I would now like to turn to the three minor policy amendments to the Planning and Development Act. Firstly, the bill makes certain amendments in connection with the amendment of development approvals that were originally approved by the minister through the call in-power under division 7.3.5 of the Planning and Development Act. As the act currently stands there is no ability to make minor mechanical amendments to a development approval that was originally granted by the minister through the exercise of the call-in power.
This position is in contrast to development approvals that were originally granted through the standard process; that is, granted by the Planning and Land Authority. Under section 197 of the Planning and Development Act an application can be made to amend a DA that was decided by the Planning and Land Authority. There is then presently no specific power under the act to amend a DA that was originally decided by the minister under the call-in power. The bill amends the Planning and Development Act to allow the minister to amend the DA.
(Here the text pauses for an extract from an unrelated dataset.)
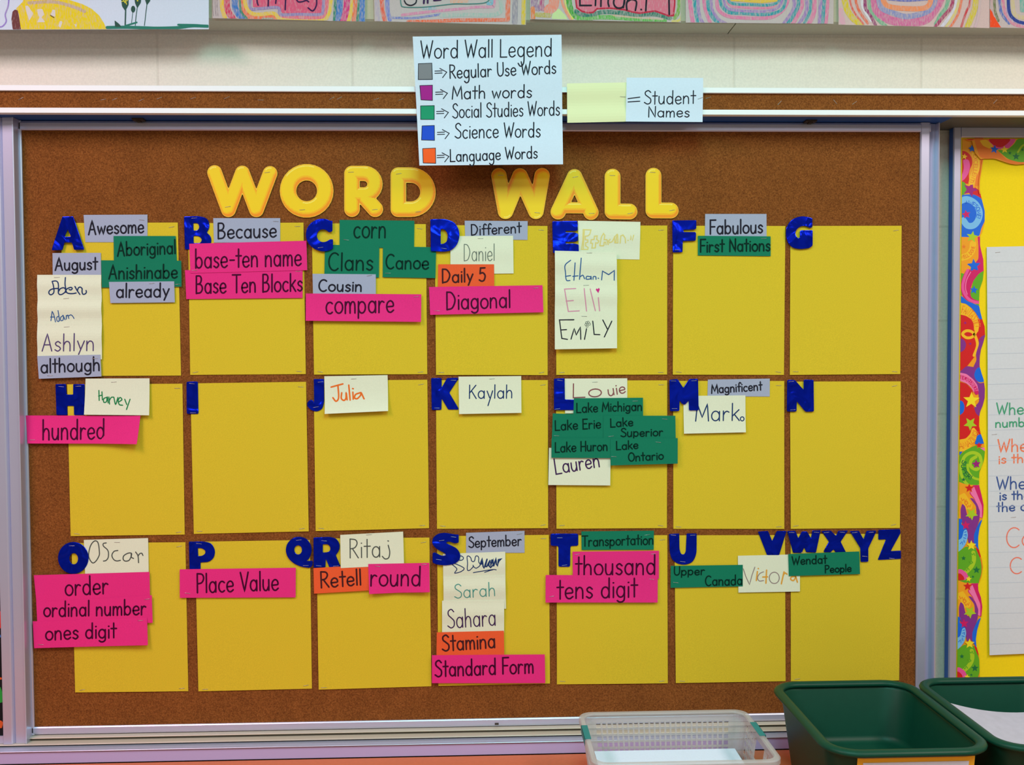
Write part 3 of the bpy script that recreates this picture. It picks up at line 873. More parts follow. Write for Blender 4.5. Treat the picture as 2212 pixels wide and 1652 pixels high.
for (cn, m, ink), q, L, lines, where, stp, cu in WORDS:
    words = ' '.join(t[0] for t in lines)
    cd = Card('word_card', q, L, m, '%s word card reading %s, %s' % (cn, words, where), 'word card', 'word cards on the cork board', curl=cu)
    for t, x0, y0, x1, y1, cap in lines:
        cd.write(t, x0, y0, x1, y1, cap, 3.6 if cap > 24 else 2.9, ink)
    for sx, sy in stp:
        cd.staple(sx, sy, random.uniform(-.2, .15))

# ---- pupils' name cards on cream paper
def belly(a): return lambda u, v: a * sin(pi * min(v / .78, 1.0)) ** 2
def name_card(q, L, label, curl=None, staples=()):
    cd = Card('name_card', q, L, M_cream, label, 'name card', 'cream name cards', curl=curl or bulge(.003), thick=.0003)
    for sx, sy in staples:
        cd.staple(sx, sy, random.uniform(-.12, .1))
    return cd
def sm(zf, *strokes): return [smooth_path(zf(s), 5) for s in strokes]
def st_(zf, *strokes): return [[Vector(p) for p in zf(s)] for s in strokes]

cd = name_card([(80.3, 593.5), (218.6, 593.5), (219.9, 652), (81.3, 652)], 3, 'cream name card in navy cursive, topmost of three below the grey august card', belly(.0016), [(123, 599)])
z = zoom(80, 590, 15.02)
cd.ink(sm(z, [(490, 265), (530, 400), (550, 560), (530, 650), (450, 700), (390, 660), (390, 590), (450, 530), (560, 500), (700, 490)],
          [(490, 265), (600, 250), (670, 290), (695, 400), (690, 600)],
          [(920, 520), (860, 470), (760, 500), (710, 570), (690, 630), (730, 690), (820, 680), (915, 600), (920, 520)],
          [(920, 140), (908, 350), (930, 500), (930, 620)],
          [(1040, 530), (1100, 540), (1140, 500), (1110, 460), (1020, 480), (940, 545), (970, 630), (1060, 660), (1180, 660), (1270, 640)],
          [(1230, 430), (1300, 560), (1390, 690)],
          [(1310, 570), (1340, 480), (1400, 450), (1460, 500), (1460, 600), (1490, 680), (1560, 670), (1600, 620), (1590, 560)]), 2.6, 'navy')
cd = name_card([(81.3, 643.4), (219.4, 643.4), (219.9, 705), (81.3, 705)], 4, 'cream name card in small blue, middle of three below the grey august card', belly(.0024), [(143, 644.5)])
cd.ink(sm(z, [(450, 1540), (490, 1240)], [(490, 1240), (540, 1340), (600, 1580)], [(440, 1420), (570, 1420)],
          [(690, 1400), (640, 1440), (650, 1540), (705, 1560), (720, 1450), (690, 1400)], [(680, 1210), (700, 1320), (725, 1540)],
          [(840, 1380), (770, 1430), (770, 1530), (840, 1520), (860, 1400)], [(840, 1360), (910, 1510)],
          [(950, 1370), (950, 1490)], [(950, 1400), (1000, 1360), (1030, 1470)], [(1030, 1380), (1100, 1350), (1160, 1400), (1200, 1470)]), 2.0, 'blue')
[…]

The criteria for assessment of an application for amendment by the minister are to be the same as the criteria for applications to amend DAs decided by the Planning and Land Authority. The minister must consider the application as if the development originally approved had been completed and the application was an application for approval of a development proposal to change the completed development to give effect to the amendment. The minister must refuse to amend if the amendment results in a change in the assessment track or would be in breach of a court-imposed condition. The minister must also refuse to amend DAs unless satisfied that the amended approval will be substantially the same as the originally approved development.
I would like to make it clear to the Assembly that this does not open the door for significant changes to the original DA. The amendment merely allows for minor, non-substantive adjustment of a DA if this is required as a matter of practical necessity. Any changes can only be made within the clearly defined limits that I have referred to.